Combinée à une structure de coûts très basse, cette productivité avion permet à Air Asia X d'afficher des coûts de production les plus bas du secteur : "3,5 cents au siège kilomètres offerts (en dollars américains) contre 9 cents pour des compagnies comme Cathay Pacific, et 4 cents pour Air Asia). "Nos prix sont en moyenne 30 , à 50% inférieurs", assure-t-il. Malgré des coûts déjà très bas en raison des faibles coûts de main d'œuvre, plusieurs compagnies classiques comme Singapore Airlines ou Jetstar ont créé des filiales long-courrier.

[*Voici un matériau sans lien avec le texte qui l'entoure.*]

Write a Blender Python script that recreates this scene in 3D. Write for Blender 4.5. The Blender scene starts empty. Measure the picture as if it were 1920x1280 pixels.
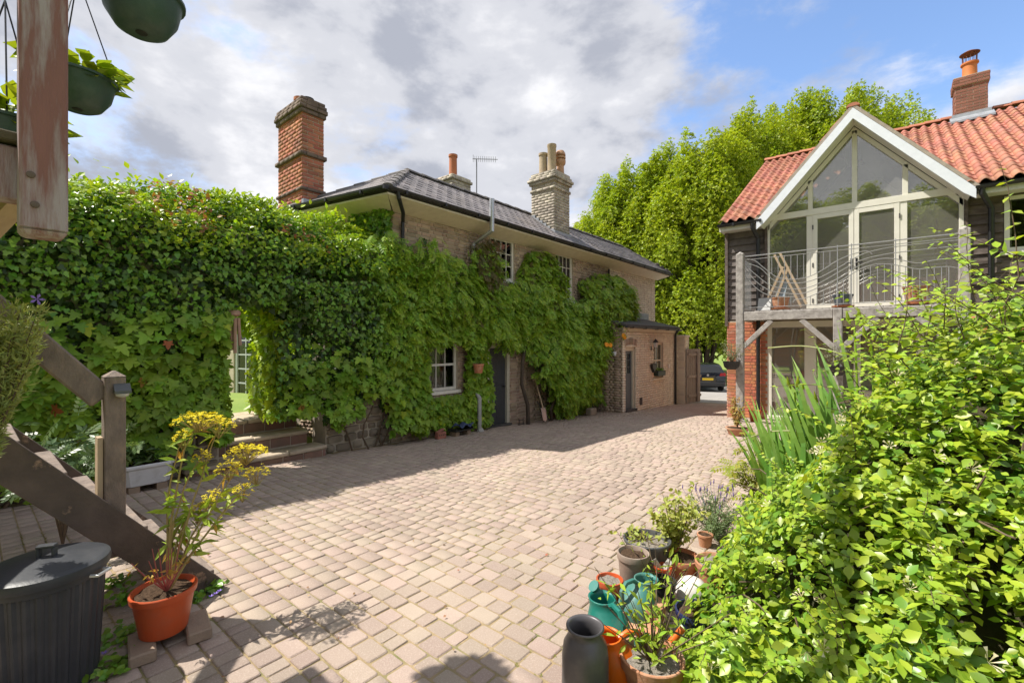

 En Europe, Norwegian s'est lancée dans l'aventure

Le modèle d'Air Asia est-il transposable en Europe ? Les avis sont très tranchés. Norwegian, en pleine croissance, a franchi le Rubicon. Elle a lancé des vols long-courriers et vient de commander deux Boeing 787 supplémentaires. De quoi conforter les low cost moyen-courrier seront obligées, à terme, de trouver des leviers de croissance au long cours.

En tout cas, il semble, a priori, possible que certains mastodontes comme Easyjet puissent, une fois atteinte une taille critique sur certains gros aéroports, alimenter sans problème des vols long-courriers. Encore faudrait-il qu'ils le souhaitent. Easyjet a toujours écarté cette hypothèse.